To access the application potential of these CrI₃ materials for applications, let us now compare their MO properties with several well-known MO materials such as 3d transition metal alloys and compound semiconductors. Among the transition metal alloys, manganese-based pnictides are known to have remarkable MO properties. In particular, MnBi thin films were reported to have a large Kerr rotation angle of 2.3° at 1.84 eV [46, 59]. Pt alloys also possess large Kerr rotations in the range of 0.4°–0.5° in FePt and Co₂Pt [43] and PtMnSb [60]. In these materials, the strong SOC of heavy Pt atoms was shown to play an important role [61]. For comparison, we note that 3d transition metal multilayers were found to have rather small Kerr rotation angles of 0.06° at 2.2 eV for Fe/Cu multilayer, of 0.16° at 2.5 eV for Fe/Au multilayer [44, 62] and also of 0.06° at 1.96 eV for Co/Au multilayer [63]. Among semiconductor MO materials, diluted magnetic semiconductors Ga_1−xMn_xAs were reported to show significant Kerr rotation angles of ∼0.4° near 1.80 eV [64]. Y₃Fe₅O₁₂ also exhibits a significant Kerr rotation of 0.23° at 2.95 eV [65]. In strong contrast, the measured Kerr rotation angles of bulk and atomically thin films of Cr₂Ge₂Te₆ are much smaller [1]. For example, the experimental Kerr angle at 0.8 eV is only ∼0.14° for the bulk, and ranges from 0.0007° in bilayer to 0.002° in trilayer [1]. Overall, the Kerr rotation angles predicted for bulk and multilayer CrI₃ here are comparable to these important MO metals and semiconductors. Thus, because of their excellent MO properties, CrI₃ structures could have promising applications in, e.g. MO nanosensors and high density MO data-storage devices.
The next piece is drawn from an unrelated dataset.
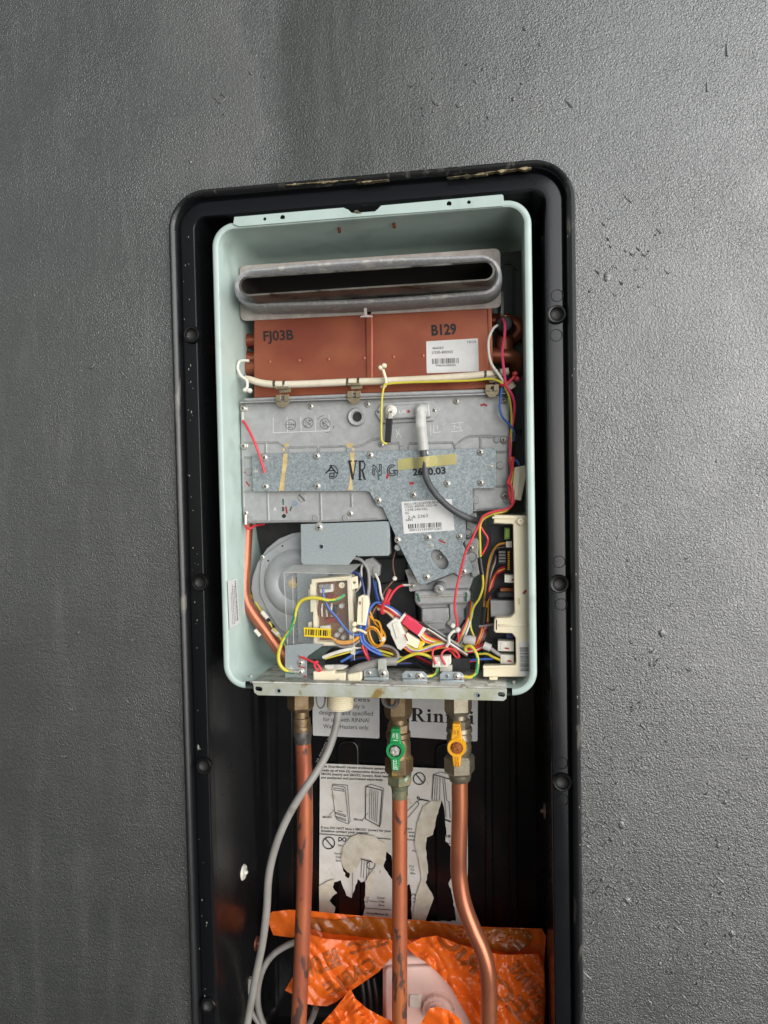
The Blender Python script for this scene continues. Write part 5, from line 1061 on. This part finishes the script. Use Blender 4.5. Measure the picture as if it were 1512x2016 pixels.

The calculated complex Faraday rotation angles for all the investigated structures are presented in figure 9. The main features of the Faraday rotation spectra of the considered structures resemble that of the Kerr rotation spectra (see figure 8). Notably, the large Faraday rotation maximum occurs at the photon energy of ∼2.3 eV for the bulk (36°/μm), of ∼1.4 eV for the ML (50°/μm), of 2.3 eV for the BL (75°/μm) and TL (108°/μm). Faraday ellipticity shows the large maximum near 3.3 eV for the bulk (48°/μm), the ML (80°/μm), the BL (130°/μm) and the TL (170°/μm). Also we notice that the large negative maximum exists in both Faraday rotation and ellipticity spectra. For example, the negative maximum of the Faraday rotation occurs at 4.3 eV for the bulk (60°/μm) and the TL (−194°/μm) as well as at 4.7 eV for the ML (−85°/μm) and the BL (−155°/μm). Faraday ellipticity shows the large negative maximum near 4.8 eV for all the structures with ε_F = −47°/μm, −85°/μm, −148°/μm and −155°/μm for the bulk, ML, BL and TL, respectively. For comparison, we notice that the MnBi films are known to possess the largest Faraday rotation angles of ∼80°/μm at 1.77 eV [46, 59]. Ferromagnetic semiconductor Y₃Fe₅O₁₂ show only small Faraday rotation angles of ∼0.19°/μm at 2.07 eV [66]. However, the replacement of Y with Bi considerably enhances the Faraday rotations to ∼35.0°/μm at 2.76 eV [67], thus making Bi₃Fe₅O₁₂ an outstanding MO material. Clearly, the calculated Faraday angles of the CrI₃ multilayers are high compared to that of prominent bulk MO metals such as manganese pnictides.

The Kerr rotation angles θ_K of bulk and atomically thin film CrI₃ have recently been measured at photon energy of 1.96 eV [2] and they are found to be large (see figure 8). If the calculated Kerr rotation spectra are red-shifted by merely 0.2eV, the measured and calculated θ_K values of bulk and ML CrI₃ would be in very good agreement, although the experimental θ_K values of BL and TL CrI₃ are much larger than the corresponding theoretical θ_K values (figure 8). Furthermore, the measured Faraday rotation angles θ_F of bulk CrI₃ [4] are almost in perfect agreement with our theoretical prediction (see figure 9(a)). We notice that in contrast, the photon energies of the experimental Faraday angles of bulk CrI₃ [4] differ significantly from that of the theoretical Faraday angles calculated with the SC using the HSE band gap (see figure S10(a) in the SI).